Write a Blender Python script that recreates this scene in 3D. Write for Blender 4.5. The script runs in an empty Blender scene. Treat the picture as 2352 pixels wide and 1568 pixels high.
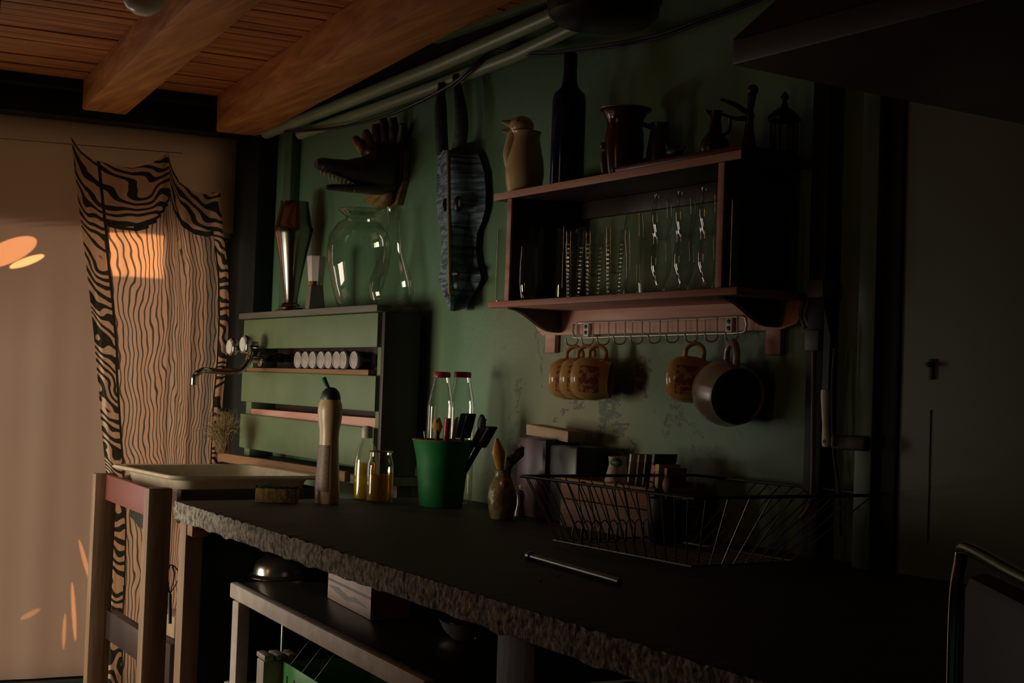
import bpy, bmesh, math, random
from mathutils import Vector, Matrix, noise
random.seed(7)
V = Vector
SC = bpy.context.scene
COL = SC.collection

# ------------------------------------------------------------------ camera
W_, H_, F_ = 2352, 1568, 2352 * 50 / 36
YAW, TILT, ROLL = math.radians(33.05), math.radians(1.93), math.radians(2.0)
EYE = V((0, -2.0, 1.18))
r0 = V((math.sin(YAW), math.cos(YAW), 0)); f0 = V((-math.cos(YAW), math.sin(YAW), 0))
FWD = (f0 * math.cos(TILT) + V((0, 0, math.sin(TILT)))).normalized()
u0 = r0.cross(FWD)
RT = r0 * math.cos(ROLL) + u0 * math.sin(ROLL)
UP = -r0 * math.sin(ROLL) + u0 * math.cos(ROLL)
cd = bpy.data.cameras.new('camera'); cd.lens = 50; cd.sensor_width = 36; cd.clip_start = .02; cd.clip_end = 60
cam = bpy.data.objects.new('camera', cd); COL.objects.link(cam)
cam.matrix_world = Matrix(((RT.x, UP.x, -FWD.x, EYE.x), (RT.y, UP.y, -FWD.y, EYE.y), (RT.z, UP.z, -FWD.z, EYE.z), (0, 0, 0, 1)))
SC.camera = cam

def ray(px, py): return FWD * F_ + RT * (px - W_ / 2) - UP * (py - H_ / 2)
def onY(px, py, y): d = ray(px, py); return EYE + d * ((y - EYE.y) / d.y)
def onZ(px, py, z): d = ray(px, py); return EYE + d * ((z - EYE.z) / d.z)
def onP(px, py, o, n): d = ray(px, py); return EYE + d * ((o - EYE).dot(n) / d.dot(n))

# the ceiling, its beams and the curtained end wall are turned a few degrees against the green wall
E1 = V((.9917, -.1285, 0)); E2 = V((-.1285, -.9917, 0)); O_ = V((-4.85, 0, 0))
def R(a, s, z): return O_ + E1 * a + E2 * s + V((0, 0, z))
def onF(px, py, a): return onP(px, py, O_ + E1 * a, E1)

# ------------------------------------------------------------------ world, daylight, exposure
wd = bpy.data.worlds.new('world'); SC.world = wd; wd.use_nodes = True
bg = wd.node_tree.nodes['Background']; bg.inputs[0].default_value = (.48, .8, .66, 1); bg.inputs[1].default_value = .010
def area(name, loc, target, sx, sy, power, col, spread=180, shape='RECTANGLE', roll=0):
    l = bpy.data.lights.new(name, 'AREA'); l.shape = shape; l.size = sx; l.size_y = sy
    l.energy = power; l.color = col; l.spread = math.radians(spread)
    o = bpy.data.objects.new(name, l); COL.objects.link(o); o.location = loc
    o.rotation_euler = ((target - loc).to_track_quat('-Z', 'Y') @ Matrix.Rotation(roll, 3, 'Z').to_quaternion()).to_euler()
    return o
# daylight through an invented wide low window in the front wall (behind and left of the camera), dusk sky
area('added_front_daylight', V((-4.3, -3.40, .90)), V((-4.0, 0, .95)), 1.35, 1.2, 57, (1, .88, .66))
# invented bare pane left of the curtain, added for streaks on the glass
area('added_side_daylight', R(-.05, 1.52, 1.2), R(2, 1.3, 1.2), .46, 1.5, 8.4, (1, .86, .80))
# invented slim window out of view, added for the orange glints
area('added_sunset_slit', V((-2.56, -3.42, 1.5)), V((-2.5, 0, 1.45)), .11, 1.0, 1.7, (1, .46, .13))
# dusk sky at the glass of the curtained door
area('daylight_behind_curtain', R(-.035, .66, 1.08), R(1, .66, 1.08), 1.04, 1.86, 2.3, (1, .54, .335))
# small lamps just behind the curtain, standing in for low sun through gaps
def sun_patch(px, py, w, h, power, roll=0, col=(1, .36, .10), shape='RECTANGLE', spread=9):
    p = onF(px, py, .03); area('sun_spot_lamp', p - E1 * .055, p, w, h, power, col, spread, shape, roll)
sun_patch(306, 588, .20, .15, .085, col=(1, .40, .14))
sun_patch(20, 578, .20, .075, .075, roll=-.50, col=(1, .38, .14), shape='ELLIPSE')
sun_patch(62, 600, .12, .026, .03, roll=-.42, col=(1, .45, .16), shape='ELLIPSE')
sun_patch(196, 1290, .014, .16, .006, roll=-.30, shape='ELLIPSE')
sun_patch(170, 1405, .014, .20, .008, roll=-.10, shape='ELLIPSE')
sun_patch(148, 1450, .012, .12, .003, shape='ELLIPSE')
sun_patch(70, 1410, .07, .018, .0018, roll=-.5, shape='ELLIPSE')
vs = SC.view_settings
vs.view_transform = 'Standard'; vs.look = 'None'; vs.gamma = 1; vs.use_curve_mapping = False; vs.exposure = 0
SC.cycles.transparent_max_bounces = 32
SC.cycles.max_bounces = 10
SC.cycles.sample_clamp_indirect = 2.0

# ------------------------------------------------------------------ materials
MATS = {}
def mat(name, col, rough=.6, metal=0, col2=None, scale=20, stretch=(1, 1, 1), bump=0, thr=(.35, .65), spec=.5, emit=None, detail=6, distort=0):
    if name in MATS: return MATS[name]
    m = bpy.data.materials.new(name); m.use_nodes = True; nt = m.node_tree; b = nt.nodes['Principled BSDF']
    b.inputs['Base Color'].default_value = (*col, 1); b.inputs['Roughness'].default_value = rough
    b.inputs['Metallic'].default_value = metal; b.inputs['Specular IOR Level'].default_value = spec
    if col2 is None: col2 = tuple(c * .82 for c in col)
    tc = nt.nodes.new('ShaderNodeTexCoord'); mp = nt.nodes.new('ShaderNodeMapping'); mp.inputs['Scale'].default_value = stretch
    nz = nt.nodes.new('ShaderNodeTexNoise'); nz.inputs['Scale'].default_value = scale; nz.inputs['Detail'].default_value = detail
    nz.inputs['Distortion'].default_value = distort
    cr = nt.nodes.new('ShaderNodeValToRGB'); e = cr.color_ramp.elements
    e[0].position, e[1].position = thr; e[0].color = (*col2, 1); e[1].color = (*col, 1)
    L = nt.links.new
    L(tc.outputs['Object'], mp.inputs[0]); L(mp.outputs[0], nz.inputs['Vector']); L(nz.outputs['Fac'], cr.inputs[0]); L(cr.outputs[0], b.inputs['Base Color'])
    if bump:
        bp = nt.nodes.new('ShaderNodeBump'); bp.inputs['Strength'].default_value = bump; bp.inputs['Distance'].default_value = .01
        L(nz.outputs['Fac'], bp.inputs['Height']); L(bp.outputs[0], b.inputs['Normal'])
    if emit: b.inputs['Emission Color'].default_value = (*emit[0], 1); b.inputs['Emission Strength'].default_value = emit[1]
    MATS[name] = m; return m
def wood(name, a, b, axis, scale=9, rough=.6, bump=.15):
    st = {'x': (.08, 1, 1), 'y': (1, .08, 1), 'z': (1, 1, .08)}[axis]
    return mat(name, a, rough, 0, b, scale, tuple(s * 4 for s in st), bump, (.3, .7), .35, detail=8, distort=.6)
def glass(name, tint=(1, 1, 1), edge=.55, rough=.02):
    if name in MATS: return MATS[name]
    m = bpy.data.materials.new(name); m.use_nodes = True; nt = m.node_tree; nt.nodes.clear(); L = nt.links.new
    out = nt.nodes.new('ShaderNodeOutputMaterial'); mx = nt.nodes.new('ShaderNodeMixShader')
    tr = nt.nodes.new('ShaderNodeBsdfTransparent'); gl = nt.nodes.new('ShaderNodeBsdfGlossy'); lw = nt.nodes.new('ShaderNodeLayerWeight')
    fr = nt.nodes.new('ShaderNodeFresnel'); fr.inputs['IOR'].default_value = 1.5
    mc = nt.nodes.new('ShaderNodeMix'); mc.data_type = 'RGBA'
    lw.inputs['Blend'].default_value = .35
    mc.inputs[6].default_value = (*tint, 1); mc.inputs[7].default_value = (*[t * edge for t in tint], 1)
    gl.inputs['Roughness'].default_value = rough
    L(lw.outputs['Facing'], mc.inputs[0]); L(mc.outputs[2], tr.inputs[0])
    mf = nt.nodes.new('ShaderNodeMath'); mf.operation = 'MULTIPLY'; mf.inputs[1].default_value = 2.3; mn = nt.nodes.new('ShaderNodeMath'); mn.operation = 'MINIMUM'; mn.inputs[1].default_value = .28
    L(fr.outputs[0], mf.inputs[0]); L(mf.outputs[0], mn.inputs[0]); L(mn.outputs[0], mx.inputs[0]); L(tr.outputs[0], mx.inputs[1]); L(gl.outputs[0], mx.inputs[2]); L(mx.outputs[0], out.inputs[0])
    MATS[name] = m; return m
def cloth(name, col, pattern=None, trans=.5, dark=(.05, .06, .05), sheer=0):
    m = bpy.data.materials.new(name); m.use_nodes = True; nt = m.node_tree; nt.nodes.clear(); L = nt.links.new
    out = nt.nodes.new('ShaderNodeOutputMaterial'); mx = nt.nodes.new('ShaderNodeMixShader'); mx.inputs[0].default_value = trans
    df = nt.nodes.new('ShaderNodeBsdfDiffuse'); tl = nt.nodes.new('ShaderNodeBsdfTranslucent')
    L(df.outputs[0], mx.inputs[1]); L(tl.outputs[0], mx.inputs[2])
    if sheer:
        m2 = nt.nodes.new('ShaderNodeMixShader'); m2.inputs[0].default_value = sheer; tp = nt.nodes.new('ShaderNodeBsdfTransparent'); tp.inputs[0].default_value = (*col, 1)
        L(mx.outputs[0], m2.inputs[1]); L(tp.outputs[0], m2.inputs[2]); L(m2.outputs[0], out.inputs[0])
    else: L(mx.outputs[0], out.inputs[0])
    tc = nt.nodes.new('ShaderNodeTexCoord'); cr = nt.nodes.new('ShaderNodeValToRGB'); e = cr.color_ramp.elements
    if pattern is None:
        nz = nt.nodes.new('ShaderNodeTexNoise'); nz.inputs['Scale'].default_value = 3
        L(tc.outputs['Object'], nz.inputs['Vector']); fac = nz.outputs['Fac']; e[0].color = (*[c * .9 for c in col], 1); e[1].color = (*col, 1)
    else:
        mp = nt.nodes.new('ShaderNodeMapping'); mp.inputs['Scale'].default_value = pattern['map']; mp.inputs['Rotation'].default_value = (0, 0, pattern.get('rot', 0))
        # low frequency warp of the stripes
        nz = nt.nodes.new('ShaderNodeTexNoise'); nz.inputs['Scale'].default_value = pattern['nscale']; nz.inputs['Detail'].default_value = pattern.get('ndetail', 3)
        mp2 = nt.nodes.new('ShaderNodeMapping'); mp2.inputs['Scale'].default_value = pattern['nmap']
        ad = nt.nodes.new('ShaderNodeMix'); ad.data_type = 'VECTOR'; ad.blend_type if False else None
        ma = nt.nodes.new('ShaderNodeVectorMath'); ma.operation = 'MULTIPLY_ADD'
        L(tc.outputs['UV'], mp.inputs[0]); L(tc.outputs['UV'], mp2.inputs[0]); L(mp2.outputs[0], nz.inputs['Vector'])
        nt.nodes.remove(ad)
        L(nz.outputs['Color'], ma.inputs[0]); ma.inputs[1].default_value = (pattern['warp'],) * 3; L(mp.outputs[0], ma.inputs[2])
        wv = nt.nodes.new('ShaderNodeTexWave'); wv.wave_type = 'BANDS'; wv.bands_direction = 'X'; wv.inputs['Scale'].default_value = pattern['wscale']
        wv.inputs['Distortion'].default_value = pattern.get('dist', 0); wv.inputs['Detail'].default_value = 2; wv.inputs['Detail Scale'].default_value = pattern.get('dscale', 1)
        L(ma.outputs[0], wv.inputs['Vector']); fac = wv.outputs['Fac']
        e[0].position, e[1].position = pattern['thr']; e[0].color = (*dark, 1); e[1].color = (*col, 1)
    L(fac, cr.inputs[0]); L(cr.outputs[0], df.inputs[0]); L(cr.outputs[0], tl.inputs[0])
    MATS[name] = m; return m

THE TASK
Repeat only the lines from the beginning of the material through the line containing "def onP(px, py, o, n): d", both ends kept, leaving pictures out.

RESULT BELOW
Write a Blender Python script that recreates this scene in 3D. Write for Blender 4.5. The script runs in an empty Blender scene. Treat the picture as 2352 pixels wide and 1568 pixels high.
import bpy, bmesh, math, random
from mathutils import Vector, Matrix, noise
random.seed(7)
V = Vector
SC = bpy.context.scene
COL = SC.collection

# ------------------------------------------------------------------ camera
W_, H_, F_ = 2352, 1568, 2352 * 50 / 36
YAW, TILT, ROLL = math.radians(33.05), math.radians(1.93), math.radians(2.0)
EYE = V((0, -2.0, 1.18))
r0 = V((math.sin(YAW), math.cos(YAW), 0)); f0 = V((-math.cos(YAW), math.sin(YAW), 0))
FWD = (f0 * math.cos(TILT) + V((0, 0, math.sin(TILT)))).normalized()
u0 = r0.cross(FWD)
RT = r0 * math.cos(ROLL) + u0 * math.sin(ROLL)
UP = -r0 * math.sin(ROLL) + u0 * math.cos(ROLL)
cd = bpy.data.cameras.new('camera'); cd.lens = 50; cd.sensor_width = 36; cd.clip_start = .02; cd.clip_end = 60
cam = bpy.data.objects.new('camera', cd); COL.objects.link(cam)
cam.matrix_world = Matrix(((RT.x, UP.x, -FWD.x, EYE.x), (RT.y, UP.y, -FWD.y, EYE.y), (RT.z, UP.z, -FWD.z, EYE.z), (0, 0, 0, 1)))
SC.camera = cam

def ray(px, py): return FWD * F_ + RT * (px - W_ / 2) - UP * (py - H_ / 2)
def onY(px, py, y): d = ray(px, py); return EYE + d * ((y - EYE.y) / d.y)
def onZ(px, py, z): d = ray(px, py); return EYE + d * ((z - EYE.z) / d.z)
def onP(px, py, o, n): d = ray(px, py); return EYE + d * ((o - EYE).dot(n) / d.dot(n))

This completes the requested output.